Reproduce the lines exactly, beginning with the line that has "Build this scene" and ending with the line that has "COL = S.collection". Images are left out.
+++ Records shown +++
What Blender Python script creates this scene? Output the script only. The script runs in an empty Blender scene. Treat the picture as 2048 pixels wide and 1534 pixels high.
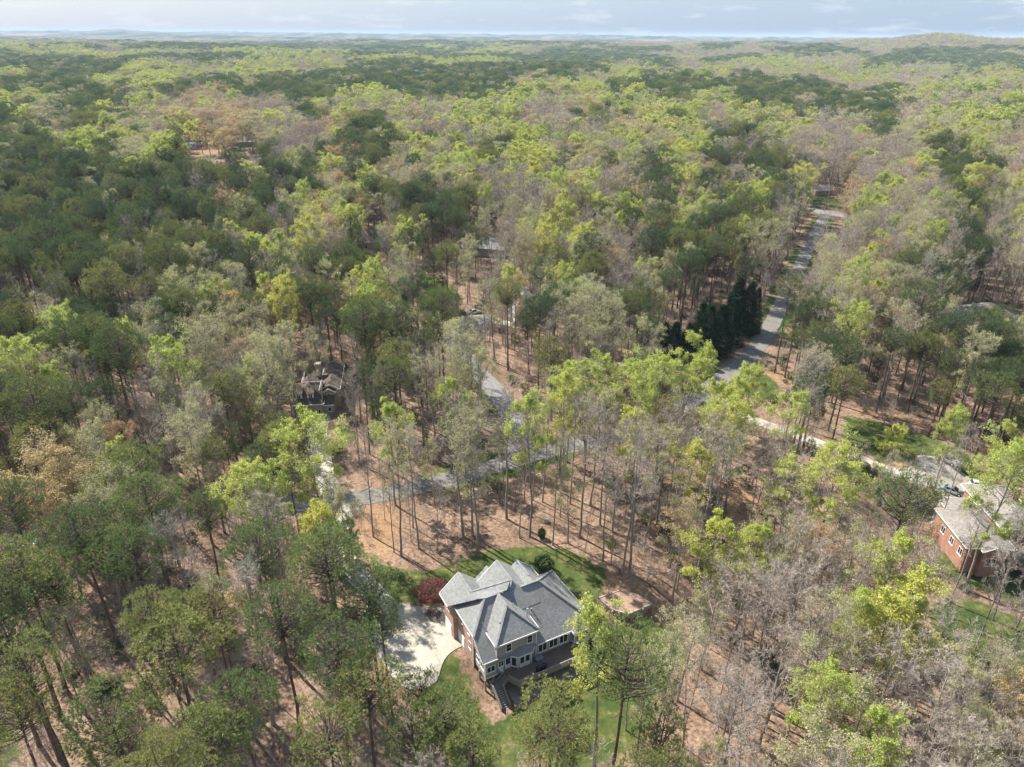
import bpy, math, random
import numpy as np
from mathutils import Vector, Matrix

# ------------------------------------------------------------------ camera
C = bpy.context.scene
F_PX = 1420.0; CAM_H = 85.0; PITCH = math.radians(26.2); ROLL = math.radians(0.42)
fw = np.array([0, math.cos(PITCH), -math.sin(PITCH)]); rt = np.array([1.0, 0, 0]); up = np.cross(rt, fw)
cr_, sr_ = math.cos(ROLL), math.sin(ROLL)
rt, up = cr_ * rt + sr_ * up, -sr_ * rt + cr_ * up
CAM = np.array([0, 0, CAM_H])
cd = bpy.data.cameras.new('camera'); cam = bpy.data.objects.new('camera', cd); C.collection.objects.link(cam)
cd.sensor_fit = 'HORIZONTAL'; cd.sensor_width = 36.0; cd.lens = 36.0 * F_PX / 2048.0
cd.clip_start = 0.5; cd.clip_end = 60000
cam.matrix_world = Matrix(((rt[0], up[0], -fw[0], 0), (rt[1], up[1], -fw[1], 0), (rt[2], up[2], -fw[2], CAM_H), (0, 0, 0, 1)))
C.camera = cam
# ------------------------------------------------------------------ world, sun, exposure
SUN_EL = math.radians(46); SUN_AZ = math.atan2(0.65, -0.76)      # direction to the sun in the ground plane
w = bpy.data.worlds.new('World'); C.world = w; w.use_nodes = True
nt = w.node_tree; N = nt.nodes; L = nt.links; N.clear()
out = N.new('ShaderNodeOutputWorld'); bg = N.new('ShaderNodeBackground'); sky = N.new('ShaderNodeTexSky')
sky.sky_type = 'NISHITA'; sky.sun_disc = False; sky.sun_elevation = SUN_EL
sky.sun_rotation = math.pi / 2 - SUN_AZ
sky.air_density = 1.0; sky.dust_density = 1.5; sky.ozone_density = 1.5; sky.altitude = 100
tc = N.new('ShaderNodeTexCoord')
mp = N.new('ShaderNodeMapping'); mp.inputs['Scale'].default_value = (5, 5, 26)
nz = N.new('ShaderNodeTexNoise'); nz.inputs['Scale'].default_value = 3.0; nz.inputs['Detail'].default_value = 6; nz.inputs['Roughness'].default_value = 0.62
rp = N.new('ShaderNodeValToRGB'); rp.color_ramp.elements[0].position = 0.54; rp.color_ramp.elements[1].position = 0.74
rp.color_ramp.elements[0].color = (0, 0, 0, 1); rp.color_ramp.elements[1].color = (0.55, 0.55, 0.55, 1)
mx = N.new('ShaderNodeMixRGB'); mx.inputs[2].default_value = (6.4, 6.6, 7.0, 1)
L.new(tc.outputs['Generated'], mp.inputs[0]); L.new(mp.outputs[0], nz.inputs[0]); L.new(nz.outputs[0], rp.inputs[0])
# a broad soft grey bank of cloud over the whole sky, thicker in places
nz2 = N.new('ShaderNodeTexNoise'); nz2.inputs['Scale'].default_value = 1.3; nz2.inputs['Detail'].default_value = 3
mx0 = N.new('ShaderNodeMixRGB'); mx0.inputs[0].default_value = 0.55; mx0.inputs[2].default_value = (3.2, 4.7, 7.0, 1)
L.new(sky.outputs[0], mx0.inputs[1]); L.new(mx0.outputs[0], mx.inputs[1]); L.new(rp.outputs[0], mx.inputs[0])
L.new(mx.outputs[0], bg.inputs[0]); bg.inputs[1].default_value = 0.07; L.new(bg.outputs[0], out.inputs[0])
sd = bpy.data.lights.new('sun', 'SUN'); sun = bpy.data.objects.new('sun', sd); C.collection.objects.link(sun)
sd.energy = 5.0; sd.angle = math.radians(0.5); sd.color = (1.0, 0.95, 0.86)
sdir = Vector((math.cos(SUN_EL) * math.cos(SUN_AZ), math.cos(SUN_EL) * math.sin(SUN_AZ), math.sin(SUN_EL)))
sun.rotation_euler = sdir.to_track_quat('Z', 'Y').to_euler(); sun.location = (0, 0, 300)
C.view_settings.view_transform = 'Standard'; C.view_settings.look = 'None'; C.view_settings.gamma = 1
C.view_settings.use_curve_mapping = False; C.view_settings.exposure = 1.088
cy = C.cycles
cy.max_bounces = 6; cy.diffuse_bounces = 4; cy.glossy_bounces = 2; cy.transmission_bounces = 3; cy.transparent_max_bounces = 4; cy.volume_bounces = 0
cy.use_denoising = True; cy.denoiser = 'OPENIMAGEDENOISE'; cy.denoising_input_passes = 'RGB_ALBEDO_NORMAL'; cy.denoising_prefilter = 'FAST'; cy.caustics_reflective = False; cy.caustics_refractive = False
cy.use_adaptive_sampling = True; cy.adaptive_threshold = 0.01; cy.sample_clamp_indirect = 3.0

HAZE = 6.2e-5
rng = np.random.default_rng(7); random.seed(7)

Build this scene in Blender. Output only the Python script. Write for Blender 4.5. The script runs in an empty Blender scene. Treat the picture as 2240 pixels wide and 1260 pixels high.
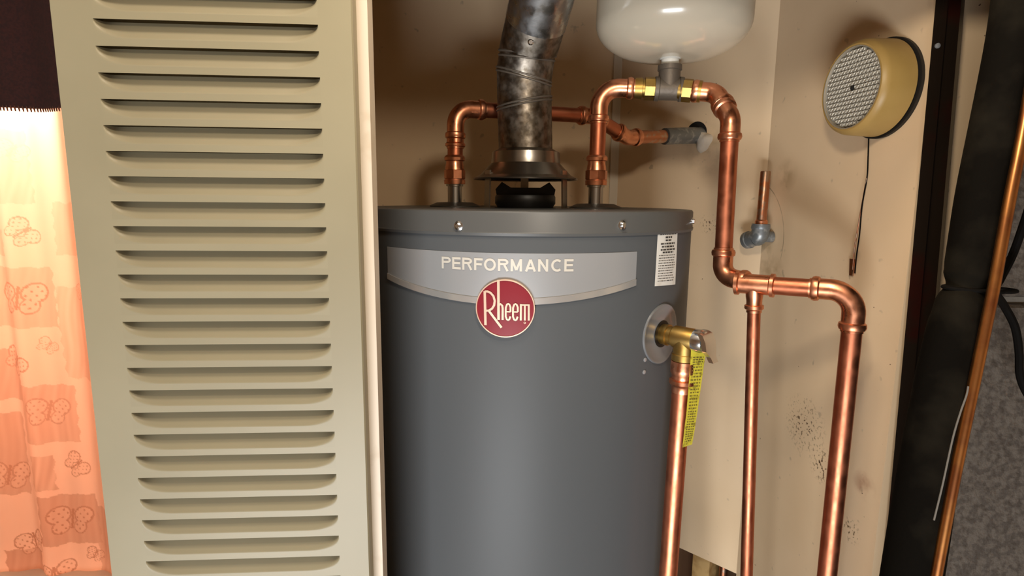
import bpy, math, random
import numpy as np
from mathutils import Vector, Matrix, Quaternion
random.seed(4)
S = bpy.context.scene
COL = S.collection

# ------------------------------------------------------------------ camera
F, PITCH, ROLL = 1250.0, math.radians(8.9), math.radians(0.54)
CAM = Vector((0, 0, 1.5))
FW = Vector((0, math.cos(PITCH), -math.sin(PITCH)))
_u, _r = Vector((0, math.sin(PITCH), math.cos(PITCH))), Vector((1, 0, 0))
RT = _r * math.cos(ROLL) + _u * math.sin(ROLL)
UP = _u * math.cos(ROLL) - _r * math.sin(ROLL)
cd = bpy.data.cameras.new('camera')
cd.sensor_width = 36.0
cd.lens = F * 36.0 / 2240.0
cd.clip_start = 0.01
cam = bpy.data.objects.new('camera', cd)
COL.objects.link(cam)
cam.matrix_world = Matrix.Translation(CAM) @ Matrix((RT, UP, -FW)).transposed().to_4x4()
S.camera = cam

# ------------------------------------------------------------------ world, lights, exposure
w = bpy.data.worlds.new('world'); S.world = w; w.use_nodes = True
w.node_tree.nodes['Background'].inputs[0].default_value = (1.0, 0.86, 0.7, 1)
w.node_tree.nodes['Background'].inputs[1].default_value = 0.02
S.view_settings.view_transform = 'Standard'
S.view_settings.look = 'None'
S.view_settings.gamma = 1.0
S.view_settings.use_curve_mapping = False
S.view_settings.exposure = 0.0

def lamp(name, kind, loc, aim, energy, color, size=0.1, size_y=None):
    l = bpy.data.lights.new(name, kind); l.energy = energy; l.color = color
    if kind == 'AREA':
        l.size = size
        if size_y: l.shape = 'RECTANGLE'; l.size_y = size_y
        else: l.shape = 'DISK'
    else:
        l.shadow_soft_size = size
    o = bpy.data.objects.new(name, l); COL.objects.link(o); o.location = loc
    o.rotation_euler = (Vector(aim) - Vector(loc)).to_track_quat('-Z', 'Y').to_euler()
    return o
# bulb hanging in front of the closet opening, above the frame
lamp('room_bulb', 'POINT', (0.10, 0.27, 1.758), (0, 1, 1.5), 5.2, (1.0, 0.87, 0.70), 0.03)
# ceiling fixture of the room
lamp('ceiling_light', 'AREA', (-0.12, 0.20, 2.37), (-0.12, 0.20, 0), 6.2, (1.0, 0.87, 0.70), 0.24)
# added fill light low behind the viewer, no fixture stands there
lamp('low_fill_light', 'AREA', (-0.30, -1.05, 0.34), (0.3, 0.8, 1.1), 46.0, (0.94, 0.97, 1.0), 1.0, 0.5)
# bathroom lamp behind the curtain
lamp('bathroom_lamp', 'POINT', (-1.20, 1.85, 1.50), (-1.0, 1.2, 1.2), 25.0, (1.0, 0.66, 0.54), 0.06)
lamp('curtain_top_fill', 'POINT', (-1.10, 1.37, 1.83), (-1.0, 1.2, 1.2), 14.0, (1.0, 0.96, 1.0), 0.04)  # added second light, whitens the top of the curtain

# ------------------------------------------------------------------ helpers
def ray(x, y): return FW + RT * ((x - 1120) / F) + UP * ((630 - y) / F)
def at(x, y, Y):
    d = ray(x, y); return CAM + d * (Y / d.y)
def onplane(x, y, P, n):
    d = ray(x, y); return CAM + d * ((P - CAM).dot(n) / d.dot(n))

def mk(name, V, Fc, mat, parent=None, smooth=True, angle=35):
    me = bpy.data.meshes.new(name)
    me.from_pydata([tuple(v) for v in V], [], Fc); me.update()
    if smooth:
        me.polygons.foreach_set('use_smooth', [True] * len(me.polygons))
        me.set_sharp_from_angle(angle=math.radians(angle))
    if mat: me.materials.append(mat)
    o = bpy.data.objects.new(name, me); COL.objects.link(o)
    if parent: put(o, parent)
    return o
def put(o, parent):
    o.parent = parent; o.matrix_parent_inverse = parent_inv(parent)
def parent_inv(p):
    m = Matrix.Translation(p.location) if p.parent is None else Matrix.Identity(4)
    return m.inverted()
def tag(o, label, cat, group=None):
    o['label'] = label; o['category'] = cat
    if group: o['group'] = group
    return o
def struct(o, label=None):
    o['kind'] = 'structure'
    if label: o['label'] = label; 
    return o
def thing(name, loc, label, cat, group=None):
    o = bpy.data.objects.new(name, None); COL.objects.link(o); o.location = loc
    o.empty_display_size = 0.02
    return tag(o, label, cat, group)

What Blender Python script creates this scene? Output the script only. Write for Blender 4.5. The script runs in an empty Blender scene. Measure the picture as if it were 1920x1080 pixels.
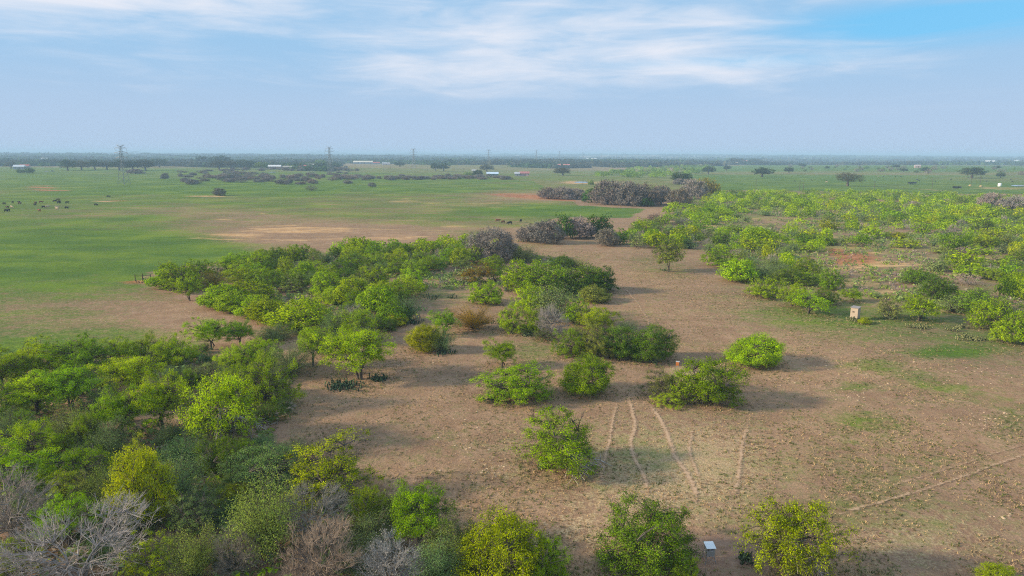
import bpy, math, random
import numpy as np
from mathutils import Matrix, Vector

# ------------------------------------------------------------------ camera, world, sun, exposure
SC = bpy.context.scene
COL = SC.collection
W0, H0 = 1920.0, 1080.0
FPX = 1281.0
CAMZ = 28.0
PITCH = math.atan((540.0 - 288.5) / FPX)
ROLL = math.radians(0.20)

cam_data = bpy.data.cameras.new("camera")
cam_data.sensor_width = 36.0
cam_data.lens = FPX / W0 * 36.0
cam_data.clip_start = 0.5
cam_data.clip_end = 60000.0
cam = bpy.data.objects.new("camera", cam_data)
COL.objects.link(cam)
CAM_M = Matrix.Rotation(math.radians(90) - PITCH, 4, 'X') @ Matrix.Rotation(ROLL, 4, 'Z')
cam.matrix_world = Matrix.Translation((0, 0, CAMZ)) @ CAM_M
SC.camera = cam
R3 = np.array(CAM_M.to_3x3())

SUN_EL = math.radians(22.0)
SUN_AZ = math.radians(-97.0)          # the sun stands to the west of the view, low
world = bpy.data.worlds.new("World")
SC.world = world
world.use_nodes = True


def build_world():
    nt = world.node_tree
    nt.nodes.clear()
    N, L = nt.nodes, nt.links

    def math_(op, a, b=None, c=None):
        n = N.new('ShaderNodeMath'); n.operation = op
        for i, v in enumerate((a, b, c)):
            if v is None: continue
            if isinstance(v, (int, float)): n.inputs[i].default_value = v
            else: L.new(v, n.inputs[i])
        return n.outputs[0]

    def maprange(v, a, b, c=0.0, d=1.0):
        n = N.new('ShaderNodeMapRange'); n.interpolation_type = 'SMOOTHSTEP'
        L.new(v, n.inputs[0])
        for i, q in zip((1, 2, 3, 4), (a, b, c, d)): n.inputs[i].default_value = q
        return n.outputs[0]

    def mix(f, a, b):
        n = N.new('ShaderNodeMix'); n.data_type = 'RGBA'
        if isinstance(f, (int, float)): n.inputs[0].default_value = f
        else: L.new(f, n.inputs[0])
        for s, v in ((n.inputs[6], a), (n.inputs[7], b)):
            if isinstance(v, tuple): s.default_value = v
            else: L.new(v, s)
        return n.outputs[2]

    sky = N.new('ShaderNodeTexSky'); sky.sky_type = 'NISHITA'
    sky.sun_disc = False
    sky.sun_elevation = SUN_EL
    sky.sun_rotation = SUN_AZ
    sky.air_density = 1.0; sky.dust_density = 1.0; sky.ozone_density = 2.0
    tc = N.new('ShaderNodeTexCoord')
    gen = tc.outputs['Generated']
    sep = N.new('ShaderNodeSeparateXYZ'); L.new(gen, sep.inputs[0])
    el = sep.outputs[2]
    # high thin cloud: streaky noise on the direction sphere, stretched along the horizon
    mp = N.new('ShaderNodeMapping'); mp.inputs['Scale'].default_value = (2.1, 2.1, 11.0)
    mp.inputs['Rotation'].default_value = (0, 0, math.radians(20)); mp.inputs['Location'].default_value = (0.35, 1.7, 0.2)
    L.new(gen, mp.inputs[0])
    nz = N.new('ShaderNodeTexNoise'); nz.inputs['Scale'].default_value = 1.5; nz.inputs['Detail'].default_value = 6
    nz.inputs['Roughness'].default_value = 0.52; nz.inputs['Distortion'].default_value = 0.9
    L.new(mp.outputs[0], nz.inputs[0])
    mp2 = N.new('ShaderNodeMapping'); mp2.inputs['Scale'].default_value = (6.0, 6.0, 40.0); mp2.inputs['Rotation'].default_value = (0.05, 0.02, 0.4)
    L.new(gen, mp2.inputs[0])
    nz2 = N.new('ShaderNodeTexNoise'); nz2.inputs['Scale'].default_value = 1.3; nz2.inputs['Detail'].default_value = 5
    nz2.inputs['Roughness'].default_value = 0.6; nz2.inputs['Distortion'].default_value = 0.6
    L.new(mp2.outputs[0], nz2.inputs[0])

    def blob(azd, eld, sx, sz, lo=1.0, hi=0.0):
        """a soft bank of cloud centred on a compass direction and height"""
        a, e = math.radians(azd), math.radians(eld)
        c = (math.sin(a) * math.cos(e), math.cos(a) * math.cos(e), math.sin(e))
        s = N.new('ShaderNodeVectorMath'); s.operation = 'SUBTRACT'; L.new(gen, s.inputs[0]); s.inputs[1].default_value = c
        m = N.new('ShaderNodeVectorMath'); m.operation = 'MULTIPLY'; L.new(s.outputs[0], m.inputs[0]); m.inputs[1].default_value = (1 / sx, 1 / sx, 1 / sz)
        l = N.new('ShaderNodeVectorMath'); l.operation = 'LENGTH'; L.new(m.outputs[0], l.inputs[0])
        return maprange(l.outputs['Value'], 0.0, 1.0, 1.0, 0.0)

    bank = blob(9, 9.2, 0.62, 0.095)
    bank2 = blob(-38, 11.2, 0.50, 0.075)
    bank3 = blob(19, 6.4, 0.34, 0.032)
    bank4 = blob(-9, 7.4, 0.22, 0.034)
    bank5 = blob(-4, 5.6, 0.60, 0.035)
    gap = blob(31, 9.0, 0.30, 0.042)
    gap2 = blob(17, 6.9, 0.22, 0.014)
    dens = math_('ADD', math_('MULTIPLY', math_('SUBTRACT', nz.outputs[0], 0.5), 1.7), math_('MULTIPLY', math_('SUBTRACT', nz2.outputs[0], 0.5), 1.3))
    wh = math_('ADD', dens, math_('MULTIPLY', bank, 0.62))
    wh = math_('ADD', wh, math_('MULTIPLY', bank2, 1.5))
    wh = math_('ADD', wh, math_('MULTIPLY', bank3, 0.40))
    wh = math_('ADD', wh, math_('MULTIPLY', bank4, 0.42))
    wh = math_('ADD', wh, math_('MULTIPLY', bank5, 0.30))
    wh = math_('SUBTRACT', wh, math_('MULTIPLY', gap, 0.75))
    white = math_('MULTIPLY', maprange(wh, -0.15, 1.25, 0.0, 0.95), maprange(el, 0.035, 0.105))
    # the grey-blue veil thickens towards the horizon and parts in the gap
    v = math_('SUBTRACT', 1.0, maprange(el, 0.05, 0.16, 0.0, 0.25))
    vg = math_('ADD', math_('MULTIPLY', gap, 1.0), math_('MULTIPLY', gap2, 0.6))
    v = math_('SUBTRACT', v, math_('MULTIPLY', vg, maprange(nz.outputs[0], 0.66, 0.46, 0.45, 1.0)))
    v = math_('MAXIMUM', v, 0.0)
    veil_col = mix(maprange(el, 0.0, 0.16), (3.15, 4.1, 5.45, 1), (2.6, 3.9, 5.5, 1))
    veil_col = mix(maprange(el, 0.20, 0.55), veil_col, (4.5, 5.3, 6.4, 1))   # milky overhead, as the whitening at the top of the view shows
    blue = mix(0.80, sky.outputs[0], (1.1, 3.9, 6.5, 1))
    c1 = mix(v, blue, veil_col)
    c2 = mix(white, c1, (5.75, 5.85, 6.35, 1))
    bg = N.new('ShaderNodeBackground'); bg.inputs['Strength'].default_value = 0.10
    L.new(c2, bg.inputs[0])
    out = N.new('ShaderNodeOutputWorld'); L.new(bg.outputs[0], out.inputs[0])


build_world()

sun_data = bpy.data.lights.new("sun", 'SUN')
sun_data.energy = 4.4
sun_data.angle = math.radians(5.0)
sun_data.color = (1.0, 0.84, 0.60)
sun = bpy.data.objects.new("sun", sun_data)
COL.objects.link(sun)
_sd = Vector((math.sin(SUN_AZ) * math.cos(SUN_EL), math.cos(SUN_AZ) * math.cos(SUN_EL), math.sin(SUN_EL)))
sun.rotation_euler = (-_sd).to_track_quat('-Z', 'Y').to_euler()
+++
*Result of this exercise:*
Build this scene in Blender. Output only the Python script. Write for Blender 4.5. The script runs in an empty Blender scene. Treat the picture as 2240 pixels wide and 1260 pixels high.
import bpy, math, random
import numpy as np
from mathutils import Vector, Matrix, Quaternion
random.seed(4)
S = bpy.context.scene
COL = S.collection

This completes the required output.